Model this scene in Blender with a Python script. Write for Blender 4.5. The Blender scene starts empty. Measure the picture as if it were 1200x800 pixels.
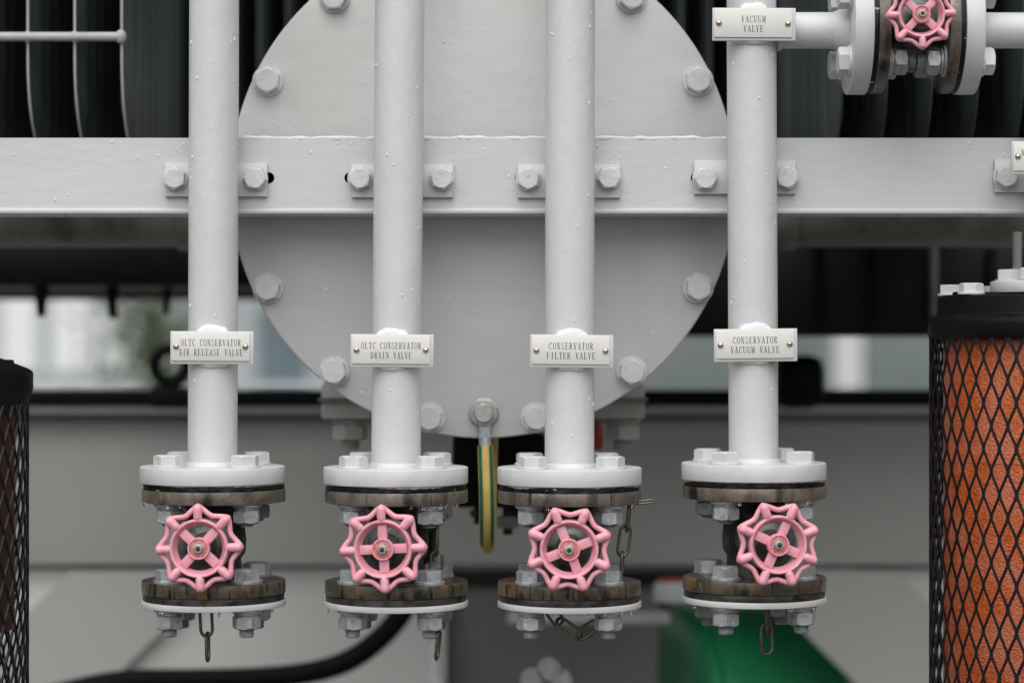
import bpy, bmesh, math, random
from mathutils import Vector, Matrix
R = math.radians
random.seed(7)
scene = bpy.context.scene
C = scene.collection

# ------------------------------------------------------------------ camera
S = 0.8333e-3                    # metres per photo pixel in the plane of the pipes (Y = 0)
D = 2.3611                       # camera to pipe plane
cam_d = bpy.data.cameras.new('camera')
cam = bpy.data.objects.new('camera', cam_d); C.objects.link(cam)
cam.location = (0, -D, 0); cam.rotation_euler = (R(90), 0, 0)
cam_d.lens = 85; cam_d.sensor_width = 36; cam_d.clip_start = .05; cam_d.clip_end = 2000
cam_d.dof.use_dof = True; cam_d.dof.focus_distance = D - .03; cam_d.dof.aperture_fstop = 2.9
scene.camera = cam

# ------------------------------------------------------------------ sky and sun: overcast, from the upper left front
SUN_EL, SUN_AZ = 56, 187         # azimuth: compass degrees, 180 = behind the camera (-Y)
world = bpy.data.worlds.new('World'); scene.world = world; world.use_nodes = True
nt = world.node_tree; nt.nodes.clear()
out = nt.nodes.new('ShaderNodeOutputWorld'); bg = nt.nodes.new('ShaderNodeBackground')
sky = nt.nodes.new('ShaderNodeTexSky'); sky.sky_type = 'NISHITA'; sky.sun_disc = False
sky.sun_elevation = R(SUN_EL); sky.sun_rotation = R(SUN_AZ)
sky.air_density = 1.0; sky.dust_density = 2.0; sky.ozone_density = 1.0
hs = nt.nodes.new('ShaderNodeHueSaturation'); hs.inputs['Saturation'].default_value = .07
nt.links.new(sky.outputs[0], hs.inputs['Color']); nt.links.new(hs.outputs[0], bg.inputs[0])
bg.inputs[1].default_value = .06
nt.links.new(bg.outputs[0], out.inputs[0])
sd = bpy.data.lights.new('sun', 'SUN'); sd.energy = 1.5; sd.angle = R(85); sd.color = (1, .985, .96)
sun = bpy.data.objects.new('sun', sd); C.objects.link(sun)
az = R(SUN_AZ); el = R(SUN_EL)
to_sun = Vector((math.sin(az)*math.cos(el), math.cos(az)*math.cos(el), math.sin(el)))
sun.rotation_euler = to_sun.to_track_quat('Z', 'Y').to_euler()
sun.location = to_sun*6
scene.view_settings.view_transform = 'Standard'; scene.view_settings.look = 'None'
scene.view_settings.gamma = 1; scene.view_settings.use_curve_mapping = False
scene.view_settings.exposure = .98

# ------------------------------------------------------------------ helpers
def W(px, py, Y=0.0):
    k = (D+Y)/D*S
    return Vector(((px-600)*k, Y, (400-py)*k))
def L(px, Y=0.0): return px*S*(D+Y)/D

class MB:
    def __init__(self): self.bm = bmesh.new()
    def box(self, c, s, rot=None, bev=0):
        x, y, z = s[0]/2, s[1]/2, s[2]/2
        vs = [Vector((sx*x, sy*y, sz*z)) for sx in (-1,1) for sy in (-1,1) for sz in (-1,1)]
        if rot is not None: vs = [rot @ v for v in vs]
        bv = [self.bm.verts.new(v+Vector(c)) for v in vs]
        fs = [self.bm.faces.new([bv[i] for i in f]) for f in ((0,1,3,2),(4,6,7,5),(0,4,5,1),(2,3,7,6),(0,2,6,4),(1,5,7,3))]
        if bev > 0:
            es = list({e for f in fs for e in f.edges})
            bmesh.ops.bevel(self.bm, geom=es, offset=bev, segments=2, affect='EDGES', profile=.5)
        return self
    def lathe(self, prof, seg=48, c=(0,0,0), axis='Z', closed=False, jitter=0):
        # prof: list of (radius, height along axis)
        M = {'Z': Matrix.Identity(3), 'Y': Matrix(((1,0,0),(0,0,-1),(0,1,0))), 'X': Matrix(((0,0,1),(1,0,0),(0,1,0)))}[axis] if isinstance(axis, str) else axis
        rings = []
        c = Vector(c)
        for r, h in prof:
            if r < 1e-7:
                rings.append([self.bm.verts.new(M @ Vector((0,0,h)) + c)])
            else:
                ring = []
                for i in range(seg):
                    a = 2*math.pi*i/seg
                    rr = r*(1+jitter*random.uniform(-1,1))
                    ring.append(self.bm.verts.new(M @ Vector((rr*math.cos(a), rr*math.sin(a), h)) + c))
                rings.append(ring)
        n = len(rings)
        for k in range(n if closed else n-1):
            a, b = rings[k], rings[(k+1) % n]
            for i in range(seg):
                j = (i+1) % seg
                if len(a) == 1 and len(b) == 1: continue
                if len(a) == 1: self.bm.faces.new((a[0], b[j], b[i]))
                elif len(b) == 1: self.bm.faces.new((a[i], a[j], b[0]))
                else: self.bm.faces.new((a[i], a[j], b[j], b[i]))
        return self
    def disc(self, r, h0, h1, bev=.001, seg=64, c=(0,0,0), axis='Z', jitter=0, inner=0):
        b = bev*.3
        p = [(r-bev, h0), (r-b, h0+b), (r, h0+bev), (r, h1-bev), (r-b, h1-b), (r-bev, h1)]
        if inner: p = [(inner, h0)]+p+[(inner, h1)]; return self.lathe(p, seg, c, axis, True, jitter)
        return self.lathe([(0,h0)]+p+[(0,h1)], seg, c, axis, False, jitter)
    def tube(self, pts, r, seg=10, closed=False, caps=True, flat=1.0):
        pts = [Vector(p) for p in pts]; n = len(pts)
        rings = []; up = None
        for i, p in enumerate(pts):
            if closed: t = (pts[(i+1) % n]-pts[i-1]).normalized()
            else: t = (pts[min(i+1,n-1)]-pts[max(i-1,0)]).normalized()
            if up is None:
                up = Vector((0,0,1)) if abs(t.z) < .9 else Vector((0,1,0))
            u = (up - t*up.dot(t)).normalized(); v = t.cross(u); up = u
            rr = r[i] if isinstance(r, (list,tuple)) else r
            rings.append([self.bm.verts.new(p+u*rr*math.cos(2*math.pi*k/seg)*flat+v*rr*math.sin(2*math.pi*k/seg)) for k in range(seg)])
        for i in range(n if closed else n-1):
            a, b = rings[i], rings[(i+1) % n]
            off = 0
            if closed and i == n-1:
                off = min(range(seg), key=lambda o: (a[0].co-b[o].co).length)
            for k in range(seg):
                self.bm.faces.new((a[k], a[(k+1) % seg], b[(k+1+off) % seg], b[(k+off) % seg]))
        if caps and not closed:
            self.bm.faces.new(rings[0][::-1]); self.bm.faces.new(rings[-1])
        return self
    def poly(self, pts2, y0, y1, holes=()):
        # polygon in XZ (with holes), extruded from y0 to y1
        loops = [pts2]+list(holes); es = []
        for lp in loops:
            vs = [self.bm.verts.new((p[0], y0, p[1])) for p in lp]
            es += [self.bm.edges.new((vs[i], vs[(i+1) % len(vs)])) for i in range(len(vs))]
        g = bmesh.ops.triangle_fill(self.bm, edges=es, use_beauty=True)
        fs = [f for f in g['geom'] if isinstance(f, bmesh.types.BMFace)]
        r = bmesh.ops.extrude_face_region(self.bm, geom=fs)
        for v in [v for v in r['geom'] if isinstance(v, bmesh.types.BMVert)]: v.co.y = y1
        return self
    def hexa(self, af, h, z0=0, c=(0,0,0), rot=0, chamfer_bottom=False):
        rc = af/math.sqrt(3); ra = af/2; c = Vector(c)
        def ring(rs, zs):
            o = []
            for i in range(12):
                a = math.pi*i/6+rot; k = i % 2
                o.append(self.bm.verts.new(c+Vector((rs[k]*math.cos(a), rs[k]*math.sin(a), zs[k]))))
            return o
        rr = [ring((ra*.93,ra*.93),(z0,z0)), ring((rc,ra),(z0+h*.2,z0+h*.04))] if chamfer_bottom else [ring((rc,ra),(z0,z0))]
        rr += [ring((rc,ra),(z0+h*.86,z0+h*.97)), ring((ra*.95,ra*.95),(z0+h,z0+h))]
        self.bm.faces.new(rr[0][::-1]); self.bm.faces.new(rr[-1])
        for a, b in zip(rr, rr[1:]):
            for i in range(12): self.bm.faces.new((a[i], a[(i+1) % 12], b[(i+1) % 12], b[i]))
        return self
    def sphere(self, c, s, u=12, v=8, rot=None):
        m = Matrix.Translation(c) @ (rot.to_4x4() if rot is not None else Matrix.Identity(4)) @ Matrix.Diagonal((*s, 1))
        bmesh.ops.create_uvsphere(self.bm, u_segments=u, v_segments=v, radius=1, matrix=m); return self
    def mesh(self, name, mat, sharp=35):
        bmesh.ops.recalc_face_normals(self.bm, faces=self.bm.faces)
        me = bpy.data.meshes.new(name); self.bm.to_mesh(me); self.bm.free()
        for p in me.polygons: p.use_smooth = True
        me.set_sharp_from_angle(angle=R(sharp))
        me.materials.append(mat); return me
    def build(self, name, mat, parent=None, sharp=35, kind=None):
        return put(name, self.mesh(name, mat, sharp), parent, kind=kind)

def put(name, me, parent=None, loc=(0,0,0), rot=(0,0,0), kind=None):
    o = bpy.data.objects.new(name, me); C.objects.link(o)
    o.parent = parent; o.location = loc; o.rotation_euler = rot
    if kind: o['kind'] = kind
    return o
def thing(name, label, cat, loc=(0,0,0), rz=0, group=None):
    o = bpy.data.objects.new(name, None); C.objects.link(o); o.empty_display_size = .03
    o.location = loc; o.rotation_euler = (0,0,rz); o['label'] = label; o['category'] = cat
    if group: o['group'] = group
    return o
def tag(o, label, cat, group=None):
    o['label'] = label; o['category'] = cat
    if group: o['group'] = group
    return o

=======

▶ DIRECTIVE: Begin at the first line of the material and copy each line exactly through the one containing "C = scene.collection". Omit pictures.

▶ SOLUTION TO THIS TASK:
Model this scene in Blender with a Python script. Write for Blender 4.5. The Blender scene starts empty. Measure the picture as if it were 1200x800 pixels.
import bpy, bmesh, math, random
from mathutils import Vector, Matrix
R = math.radians
random.seed(7)
scene = bpy.context.scene
C = scene.collection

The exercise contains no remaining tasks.